Düsseldorf . Unmittelbar vor Fertigstellung der Anklageschrift im größten Missbrauchsskandal der NRW-Geschichte wurden neue grausame Details bekannt.

Unmittelbar vor Fertigstellung der Anklageschrift im Fall des massenhaften Kindesmissbrauchs auf einem Campingplatz im ostwestfälischen Lügde sind weitere grausame Details bekannt geworden. Wie das „Westfalen-Blatt“ unter Berufung auf einen Bericht der Ermittlungskommission beim Polizeipräsidium Bielefeld vermeldete, sollen auf der Parzelle des Hauptbeschuldigten sogar missbrauchte Minderjährige gezwungen worden sein, ihrerseits schwerste Sexualstraftaten an anderen Kindern vorzunehmen. Aus Polizeikreisen wurde die Darstellung des Blattes am Montag bestätigt.

Laut einem Bericht vom Montagabend wurde gegen den 56 Jahre alten Dauercamper und einen 49-Jährigen aus Niedersachsen inzwischen Anklage am Landgericht Detmold erhoben. Das Gericht werde den beiden Beschuldigten die Anklagen zuleiten und um Stellungnahme bitten, sagte ein Gerichtssprecher.

Danach werde die rund 70-seitige Anklage mit dazugehörigen Haupt- und Fallakten geprüft. Dies werde einige Wochen dauern. Das Material sei umfangreich. Anschließend entscheidet das Gericht, ob die Anklage zur Hauptverhandlung zugelassen wird. Damit erreicht der schwerste Missbrauchsfall in der nordrhein-westfälischen Kriminalgeschichte die nächste Verfahrensstufe.
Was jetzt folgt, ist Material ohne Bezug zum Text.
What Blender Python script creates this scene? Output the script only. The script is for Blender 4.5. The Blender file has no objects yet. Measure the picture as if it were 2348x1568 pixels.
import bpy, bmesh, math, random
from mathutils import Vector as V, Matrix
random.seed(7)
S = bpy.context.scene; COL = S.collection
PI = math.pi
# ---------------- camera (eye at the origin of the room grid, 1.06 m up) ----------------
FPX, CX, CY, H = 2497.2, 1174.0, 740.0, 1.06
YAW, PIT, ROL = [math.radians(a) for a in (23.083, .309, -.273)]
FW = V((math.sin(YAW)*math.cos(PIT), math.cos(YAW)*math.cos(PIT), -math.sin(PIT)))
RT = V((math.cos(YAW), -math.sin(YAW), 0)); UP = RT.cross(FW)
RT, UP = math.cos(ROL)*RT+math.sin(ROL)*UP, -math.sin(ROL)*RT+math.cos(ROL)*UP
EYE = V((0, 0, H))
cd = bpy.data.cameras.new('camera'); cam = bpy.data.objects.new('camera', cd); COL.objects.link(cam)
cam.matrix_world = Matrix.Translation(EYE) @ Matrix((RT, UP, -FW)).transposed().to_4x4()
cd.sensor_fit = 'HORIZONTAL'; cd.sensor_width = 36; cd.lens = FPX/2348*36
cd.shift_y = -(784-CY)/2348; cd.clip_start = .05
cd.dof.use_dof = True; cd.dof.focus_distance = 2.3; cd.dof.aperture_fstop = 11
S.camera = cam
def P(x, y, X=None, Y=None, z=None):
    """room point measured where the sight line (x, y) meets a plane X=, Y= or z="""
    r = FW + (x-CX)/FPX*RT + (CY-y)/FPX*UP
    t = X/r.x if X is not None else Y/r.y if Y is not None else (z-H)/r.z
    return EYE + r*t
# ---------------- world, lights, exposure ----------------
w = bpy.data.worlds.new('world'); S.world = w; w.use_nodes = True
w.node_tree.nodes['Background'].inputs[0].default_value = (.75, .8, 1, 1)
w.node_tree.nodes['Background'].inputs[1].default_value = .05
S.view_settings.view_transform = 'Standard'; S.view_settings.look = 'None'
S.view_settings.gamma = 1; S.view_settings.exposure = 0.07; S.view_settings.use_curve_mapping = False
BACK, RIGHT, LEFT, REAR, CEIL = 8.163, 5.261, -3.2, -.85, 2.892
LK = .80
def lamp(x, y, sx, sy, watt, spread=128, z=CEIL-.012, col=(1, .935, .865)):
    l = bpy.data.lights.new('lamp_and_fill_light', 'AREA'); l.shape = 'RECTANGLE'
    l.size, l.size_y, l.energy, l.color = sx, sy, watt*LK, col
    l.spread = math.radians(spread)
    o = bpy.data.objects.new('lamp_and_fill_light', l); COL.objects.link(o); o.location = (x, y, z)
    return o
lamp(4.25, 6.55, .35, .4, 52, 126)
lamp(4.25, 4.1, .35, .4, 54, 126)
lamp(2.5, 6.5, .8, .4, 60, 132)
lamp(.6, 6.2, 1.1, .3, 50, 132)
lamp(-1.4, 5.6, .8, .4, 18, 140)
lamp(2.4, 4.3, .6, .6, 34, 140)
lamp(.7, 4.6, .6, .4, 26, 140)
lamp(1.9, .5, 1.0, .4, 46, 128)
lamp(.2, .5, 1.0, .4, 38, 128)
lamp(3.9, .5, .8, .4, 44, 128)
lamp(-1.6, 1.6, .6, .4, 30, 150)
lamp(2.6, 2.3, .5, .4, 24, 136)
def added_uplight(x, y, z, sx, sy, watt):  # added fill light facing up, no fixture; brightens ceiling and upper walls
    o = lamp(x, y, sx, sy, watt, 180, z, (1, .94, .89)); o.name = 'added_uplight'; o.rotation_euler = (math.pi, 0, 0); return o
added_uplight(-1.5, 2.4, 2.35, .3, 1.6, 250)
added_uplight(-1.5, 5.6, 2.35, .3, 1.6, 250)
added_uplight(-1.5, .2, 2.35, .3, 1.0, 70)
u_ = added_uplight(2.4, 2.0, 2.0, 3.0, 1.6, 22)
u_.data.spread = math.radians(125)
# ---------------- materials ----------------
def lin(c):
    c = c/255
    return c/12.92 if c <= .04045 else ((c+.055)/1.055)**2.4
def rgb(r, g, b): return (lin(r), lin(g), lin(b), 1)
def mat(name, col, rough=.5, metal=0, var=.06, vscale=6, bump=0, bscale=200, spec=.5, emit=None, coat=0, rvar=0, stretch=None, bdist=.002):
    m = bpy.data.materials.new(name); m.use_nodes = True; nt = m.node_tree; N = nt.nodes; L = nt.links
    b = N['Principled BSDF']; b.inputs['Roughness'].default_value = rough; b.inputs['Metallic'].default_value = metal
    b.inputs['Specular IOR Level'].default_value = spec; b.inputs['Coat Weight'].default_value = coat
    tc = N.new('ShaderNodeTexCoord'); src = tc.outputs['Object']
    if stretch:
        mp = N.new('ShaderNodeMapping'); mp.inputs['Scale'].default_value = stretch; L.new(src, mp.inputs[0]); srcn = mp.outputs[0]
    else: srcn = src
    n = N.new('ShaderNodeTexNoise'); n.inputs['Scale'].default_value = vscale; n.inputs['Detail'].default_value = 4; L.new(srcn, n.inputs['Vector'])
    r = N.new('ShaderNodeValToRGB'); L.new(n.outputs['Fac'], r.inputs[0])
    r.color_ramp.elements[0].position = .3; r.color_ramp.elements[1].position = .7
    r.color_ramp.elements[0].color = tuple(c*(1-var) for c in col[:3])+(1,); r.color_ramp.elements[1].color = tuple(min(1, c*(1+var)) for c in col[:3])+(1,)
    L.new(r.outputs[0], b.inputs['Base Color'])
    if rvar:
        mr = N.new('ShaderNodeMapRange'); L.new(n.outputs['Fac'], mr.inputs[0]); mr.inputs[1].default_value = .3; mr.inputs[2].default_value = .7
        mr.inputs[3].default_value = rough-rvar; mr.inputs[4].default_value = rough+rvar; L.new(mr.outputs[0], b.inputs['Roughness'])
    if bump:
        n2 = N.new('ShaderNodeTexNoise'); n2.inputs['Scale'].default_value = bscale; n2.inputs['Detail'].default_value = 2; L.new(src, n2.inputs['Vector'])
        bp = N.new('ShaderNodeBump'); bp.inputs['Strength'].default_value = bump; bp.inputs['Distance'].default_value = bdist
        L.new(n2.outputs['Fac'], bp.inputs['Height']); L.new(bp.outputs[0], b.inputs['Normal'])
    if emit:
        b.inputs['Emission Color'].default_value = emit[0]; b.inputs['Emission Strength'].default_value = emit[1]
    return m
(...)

Erste Anklagen noch in dieser Woche

Als Hauptbeschuldigter gilt der 56-jährige Andreas V., ein arbeitsloser Dauercamper, der mit seiner heute achtjährigen Pflegetochter einen vermüllten Wohnwagen bewohnte. Zusammen mit dem 33-jährigen Campingplatz-Komplizen Mario S. aus Steinheim soll V. die Kinder missbraucht und vergewaltigt haben. Mit Hilfe eines 48-jährigen Auftraggebers sollen im großen Stil kinderpornografische Aufnahmen produziert und verbreitet worden sein. Alle drei Männer sitzen in Untersuchungshaft.
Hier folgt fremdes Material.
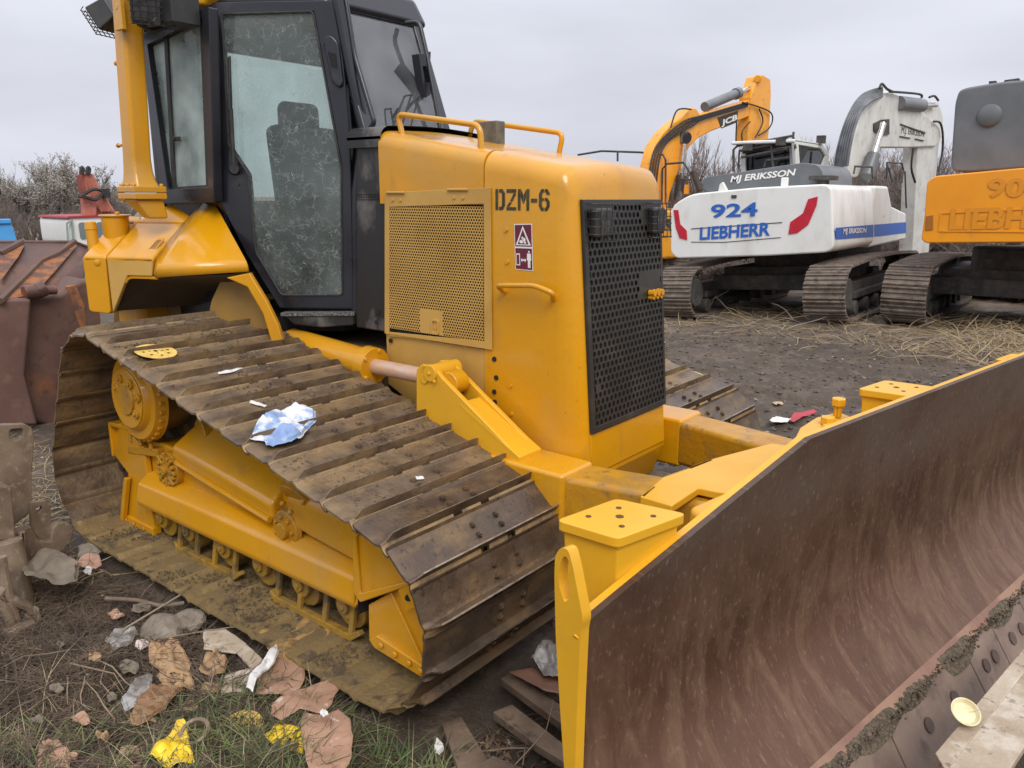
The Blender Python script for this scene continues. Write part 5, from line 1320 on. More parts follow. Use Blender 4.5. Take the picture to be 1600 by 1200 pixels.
# boom and stick, in a plane slewed a little to the right
bq = V(Yp(1320, 276, 13.0)); bdir = V((.10, .995, 0)); bn = V((.995, -.10, 0))
def BW(px, py, off=0): return atp(px, py, bq+bn*off, bn)
bo = [(1324,277), (1330,240), (1338,205), (1348,174), (1360,156), (1374,146), (1392,142), (1404,148), (1440,172), (1469,198), (1472,215), (1462,229), (1420,231), (1376,231), (1358,252), (1340,277)]
mb = MB(); mb.prism([BW(*p) for p in bo], bn*-.22); mb.build('boom', WHITEB, we, bevel=.03)
sk_ = [(1441,166), (1452,158), (1466,158), (1474,182), (1472,205), (1467,230), (1458,330), (1451,398), (1426,398), (1430,320), (1434,232), (1440,200)]
mb = MB(); mb.prism([BW(*p, -.05) for p in sk_], bn*-.26); mb.build('stick', WHITEB, we, bevel=.02)
mb = MB(); mb.prism([BW(*p, .02) for p in ((1366,205), (1366,193), (1378,187), (1390,186), (1390,210), (1378,212))], bn*-.05); mb.build('cylinder_guard', UND, we)
mb = MB(); mb.cyl(BW(1404,161,.0), BW(1440,165,.0), .115, n=18); mb.build('stick_cylinder', GREY, we, bevel=.01)
mb = MB(); mb.cyl(BW(1440,165,.0), BW(1462,164,0), .045, n=12); mb.build('cylinder_rod', CHROME, we)
mb = MB(); mb.cyl(BW(1380,193,.12), BW(1364,244,.12), .05, n=14); mb.build('boom_cylinder_rod', CHROME, we)
mb = MB(); mb.cyl(BW(1365,242,.12), BW(1354,276,.12), .105, n=16); mb.build('boom_cylinder_barrel', GREY, we)
for k in range(6):
    mb = MB(); o2 = k*9-14; 
    pp = smoothpath([BW(1310+o2*.45,264-k,-.15+.06*k), BW(1317+o2*.45,225-k*1.5,-.12+.05*k), BW(1331+o2*.4,181-k,-.1+.04*k), BW(1351+o2*.3,152+o2*.2,-.1+.04*k), BW(1378,141+o2*.3,.0)], 5); mb.tube(pp, .022, 6); mb.build('hydraulic_hose', GHOSE, we)
for pts in ([(1374,138), (1378,131), (1386,139), (1394,143)], [(1390,143), (1436,147), (1440,153)], [(1459,190), (1469,192), (1473,210), (1472,240), (1466,268)], [(1452,152), (1460,150), (1466,157)], [(1427,232), (1424,262), (1430,285)]):
    mb = MB(); mb.tube(smoothpath([BW(*p, .05) for p in pts], 4), .02, 6); mb.build('hydraulic_hose', RUB, we)
a = BW(1408,211,.004); text_mesh('M.J. ERIKSSON', a, BW(1443,217,.004)-a, (0,0,1), .14, BLKL, we, width=(BW(1443,217)-a).length, bold=.0)
mb = MB(); mb.tube([BW(1407,194,.01), BW(1446,208,.01)], .012, 4); mb.tube([BW(1406,213,.01), BW(1422,216,.01)], .012, 4); mb.tube([BW(1430,217,.01), BW(1443,220,.01)], .012, 4); mb.build('plate_line', BLKL, we)
zz = XR-.15
for pts in ([(1334,272), (1336,260), (1362,261), (1364,286)], [(1385,284), (1386,254), (1409,255), (1412,268)], [(1388,262), (1394,285)], [(1414,268), (1416,325)]):
    mb = MB(); mb.tube([at(*p, 'x', zz) for p in pts], .014, 6); mb.build('hand_rail', UND, we)
mb = MB(); mb.box(at(1408,276,'x',zz), (.04,.16,.20)); mb.build('side_mirror', UND, we, bevel=.01)

# ---- orange excavator on the right
M2 = Matrix.Translation((-1.25, 10.72, .18)) @ Matrix.Rotation(rad(-.5), 4, 'Y')
oe = empty('excavator', (-1.25, 12.4, .15), 'orange excavator with a tall dark grey rear panel, cut off by the right edge', 'excavator', 'excavators parked in a row behind the bulldozer')
undercarriage(oe, M2, offs=(-1.05, 1.05))
YO = 10.6
mb = MB(); mb.prism(rounded(poly3([(1448,284), (1460,275), (1600,262), (1760,256), (1775,380), (1600,379), (1446,380), (1439,374), (1444,340)], YO), .09, 3), (0, 2.4, 0)); mb.build('counterweight', ORA, oe, bevel=.07, seg=4)
mb = MB(); mb.prism(rounded(poly3([(1489,268), (1485,258), (1492,160), (1498,141), (1512,136), (1560,128), (1760,112), (1770,262), (1600,263), (1520,269)], YO+.35), .10, 4), (0, 1.6, 0)); mb.build('rear_panel', GREY, oe, bevel=.06, seg=4)
mb = MB(); c = Yp(1546,181,YO+.35); mb.cyl(c, c+V((0,-.03,0)), .135, .115, 28); mb.cyl(c+V((0,-.03,0)), c+V((0,-.05,0)), .115, .06, 28); mb.build('round_cover', GREY, oe, bevel=.008)
mb = MB(); mb.prism(poly3([(1545,131), (1545,127), (1556,126), (1556,130)], YO+.6), (0,.1,0)); mb.prism(poly3([(1568,128), (1570,125), (1592,122), (1594,126)], YO+.6), (0,.1,0)); mb.build('roof_cap', UND, oe)
oo = mat('embossed_orange', (.72,.265,.012), (.68,.25,.012), rough=.4, coat=.2)
def emb(txt, p0, p1, h, y, parent):
    o_ = Yp(*p0, y-.008); ux_ = Yp(*p1, y-.008)-o_; text_mesh(txt, o_, ux_, (0,0,1), h, oo, parent, 'embossed_lettering', width=ux_.length, bold=.03)
emb('904', (1541,309), (1629,309), .215, YO, oe)
emb('LIEBHERR', (1482,359), (1700,355), .24, YO, oe)
mb = MB(); mb.frame(poly3([(1470,332), (1720,320), (1720,364), (1466,362)], YO-.001), poly3([(1472,334), (1718,322), (1718,362), (1468.5,360)], YO-.001), (0,-.008,0)); mb.build('recess_rim', ORA, oe)
mb = MB(); mb.prism(poly3([(1447,338), (1458,336), (1458,359), (1446,360)], YO-.001), (0,-.01,0)); mb.build('step_pocket', mat('deep_orange', (.35,.12,.01), rough=.6), oe, bevel=.003)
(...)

Eine besondere Aufbauorganisation (BAO) beim Polizeipräsidium Bielefeld mit zwischenzeitlich rund 80 Spezialisten musste insgesamt fast 3,3 Millionen sichergestellte Bilder und mehr als 86.000 Videos untersuchen. Die Behörden ermitteln neben den drei mutmaßlichen Haupttätern auch gegen fünf weitere Beschuldigte, die Kinder „zugeführt“ oder sich an den Missbrauchstaten beteiligt haben sollen. Wie zuletzt bekannt wurde, zählt dazu auch ein 21-Jähriger, der des schweren sexuellen Missbrauchs von Kindern sowie des Besitzes kinderpornografischer Schriften beschuldigt wird. Er ist laut Landtagsvorlage „geistig eingeschränkt“ und möglicherweise zuvor selbst Missbrauchsopfer geworden.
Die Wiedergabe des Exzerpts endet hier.